Knowledge = Power; Power= Energy x Mass; Books contain knowledge….

One night, Dr. Clarence Swinehold, Bibliomancer and Classics scholar (and Scholar Avatar), had a revelation. A revelation so profound it shaped his plans for years to come. It went like this:

As a Bibliomancer and scholar, he already knew that

Knowledge = Power

His revelation was that since

Power = Energy X Mass

Where was the mass? He’d already known about the energy…been using it for decades now. But the mass had to be somewhere. Books had always seemed like a conduit to him, not the actual source. He set out to find it.

Fifteen years of research, backstabbing, forgery, and at least one notable theft later and Clarence had acquired the Kensington Runestone, a mooring stone inscribed with Norse characters purporting to detail a Viking presence in the American Midwest. It is widely regarded as a fake–and the one people have access to now certainly is.

The Runestone serves as an anchor for an entrance to an Otherspace Clarence called the Museon (or Temple of the Muses), after what the Greeks called the Great Library of Alexandria. It’s exactly what Clarence expected: the place where all the books truly were. What you see on Earth is a pale reflection. Books that no longer exist, or that never existed, are here in the Museon. Every scrap of information ever written down is here, too: from laundry lists to love letters. Good luck finding something specific, though.

Entering the Museon

A person seeking to enter the Museon simply has to hold the Runestone in his lap (careful, it’s heavy!) in his lap at the center of a circle composed of works written in at least 12 languages. They can be anything: poetry, plays, mash notes, etc. The important thing is the languages. Then recite the wordes written on the Runestone in their original Norse, making sure to get everything pronounced correctly, followed by the first line written in every one of the books surrounding you as you do this. Luckily, it doesn’t cost any magic charges to get into the Museon.

The Courtyard

Visitors to the Museon arrive in a courtyard surrounded by a white marble colonade and floored in slate tile. Light appears to be the equivelant of the noonday sun, though nothing is visible in the sky.
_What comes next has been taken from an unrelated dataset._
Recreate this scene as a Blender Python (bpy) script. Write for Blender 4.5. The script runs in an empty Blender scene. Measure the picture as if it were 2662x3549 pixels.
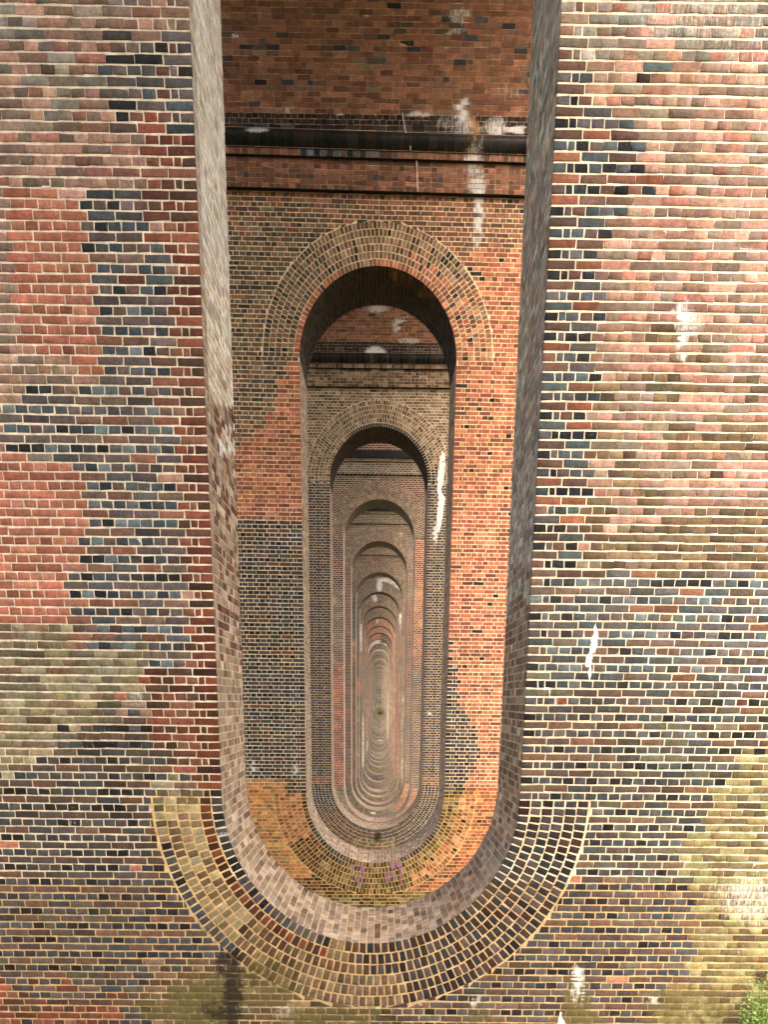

Passing through the columns lets a traveller into the Museon proper, a place of towering bookshelves that Clarence called the Stacks. There is no other exit from the Courtyard.

The Stacks

The Stacks contain everything ever written, but not in a discernable order–Clarence had a theory that the order of the Stacks was based upon a given written work’s importance. Emotional, spiritual, or historical importance he is what he wasn’t sure of. He couldn’t believe that the Stacks were truly disordered–the idea was abhorrant to him.
Books, scrolls, and tablets are on shelves that reach easily ten feet into the air. The shelves form narrow, twisting pathways that fork and turn at apparantly random points but almost never dead-end. The floor is covered in graffiti and monument inscriptions. Notes, letters, and legal documents are sandwiched within the pages of apparantly random books. Luckily, nothing moves around, so a successful Navigation skill check or roll under one’s Mind stat should be able to get you back where you started. Or you could just bring a ball of string.

Finding what you need is an intuitive affair. Clarence only had a few short years before he died to work on a system. Rituals such as the apochryphal Seek the Hidden Tome would be of great assistance. Being an Avatar of the Scholar or Chronicler would help as well. Seek the Lost Tome will lead to the nearest copy of a book owned by the caster–and considering how many books there are here, even the trick of locating a copy of something you own to navigate by is quite the feat. Someone who spent a great deal of time in the Museon and took the effort to truly learn the ropes could create a Soul skill for locating needed works. After all, time and intuition are two of the researcher’s best tools.

So what’s the point in coming here? Well, a researcher interested in doing some literal data mining could potentially find anything given the time. Finding (or creating?) the Museon lead Clarence to another discovery, however: all libraries are really just part of one, universal whole. The Museon, then, potentially leads to all other libraries (perhaps ignoring time as well as space!). Clarence was only able to use this locally, however: the county public library, the local state university library, and the county records department are all he was ever able to reach. Evidently it only worked on collections considered to be publically owned. Access to these places are found at the few dead ends found in the Stacks. Doors are located at such places. Spending two minor charges enables one to open the door and exit into one of those locations through an identical door found in reality. Breaking into the county records office just became a snap.

More later…

6 thoughts on “The Museon

  1. Unknown_VariableX says:

    Nice!

    Reply
  2. Hatchet says:

    This is Exactly the Otherspace I was planning to introduce to my players! I wanted to call it “The Library Of Books That Were Never Written”, but it was pretty much the same thing.

    Basilisk, are you stealing my thoughts?

    Anyways, this is cool.

    Reply
  3. Basilisk says:

    Welcome to the collective unconscious, Hatchet! Like I said, I fully intend on expanding this baby when I get the time (like giving an effective exit ritual so that non-adepts don’t starve to death trying to find a way out and discussing what happens when you try to remove something from the Museon).

    Reply
  4. stange_person says:

    Lemme guess… he found it in ’95, just like Ed Cayce said.

    Reply
  5. The Demented One says:

    So…L-Space, much?

    Reply
  6. Scurve says:

    Like the library of unwritten works in Sandman! Groovy. The stories that never were.